Veo completamente justificado que uno se indigne por la caza de brujas a la que se ve sometida la autora de un libro calificado de sexista. Todo llegará, pero de momento no he tenido ocasión de considerar válido motivo alguno para prohibir o censurar un libro. Dicho sea de paso, me da igual si el libro es sexista o no, si su contenido es recomendable o no para las frágiles generaciones que nos sustituirán en el despilfarro de bienes públicos. Me interesa más la circunstancia, no el objeto de censura sino el porqué de la censura, y, más que los argumentos contra esta, me interesa dónde y por qué se pronuncian. Si mi intuición es correcta, lo llamativo aquí no es que se defienda a capa y espada la libertad de opinión y creación, sino que haya quien solo la defienda cuando el asunto tiene que ver con el género. Con cuestiones de género: de lo masculino, de lo femenino, de la relación entre iguales en contextos desiguales.

El debate intelectual en España, o más bien la intervención de los intelectuales en los debates políticos de actualidad, es algo más bien pobre y difícil de etiquetar, al menos desde que don Juan Carlos I nos devolvió la democracia a través de una Constitución que nos dimos entre todos (¿Quieren un pasatiempo veraniego? Intenten encontrarle a esa afirmación un sentido que no dé mucha grima.). Desde los días de aquel manifiesto en pro de la permanencia en la OTAN, hace ya treinta años, nuestros escritores, cineastas, científicos, etc., al menos los que gozan del favor de las grandes empresas de comunicación, no se han caracterizado precisamente por poner voz a los conflictos laborales, ni a la denuncia de la corrupción institucionalizada o del desmantelamiento de nuestro precario Estado del Bienestar, salvo contadas excepciones.
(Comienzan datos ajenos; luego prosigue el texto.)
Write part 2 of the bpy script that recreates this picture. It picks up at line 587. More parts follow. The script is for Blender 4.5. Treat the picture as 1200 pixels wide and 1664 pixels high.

En cambio, es sorprendente el celo que ponen últimamente en denunciar la intromisión de feminismos varios en la vida pública.

Sin entrar a valorar lo incognoscible (los temores más escondidos, las convicciones más íntimas, indignaciones que no llegan a pronunciarse pero que sin duda harían más complejo y rico al personaje), todo lo que sabemos de muchas de esas almas opinantes es que les asustan las mujeres. Al menos, las mujeres que no han conocido, las que no se quedan en casa preparando la cena mientras el ilustre académico se toma unas copas con sus colegas, las que no aplauden humildes el gracejo del marido en chispeantes conversaciones con sus pares literarios o políticos o lo que toque. Lo que queda, uniendo los puntos, es la caricatura del intelectual español post franquista, un tipo de porte elegante, maneras exquisitas, vocabulario selecto y costumbres de tuno en celo, cuyo sancta sanctórum está en Santiago o en Salamanca y cuyo canon está compuesto en exclusiva de varones ilustres como él, intelectuales como él y que, como él, prefieren la conversación distendida y campechana (esto es, hablar de fútbol) antes que el aburrimiento que se supone consustancial a la vida intelectual y que de hecho siempre ha hecho de estos cenáculos un verdadero latazo pero no a causa de su carácter intelectual precisamente.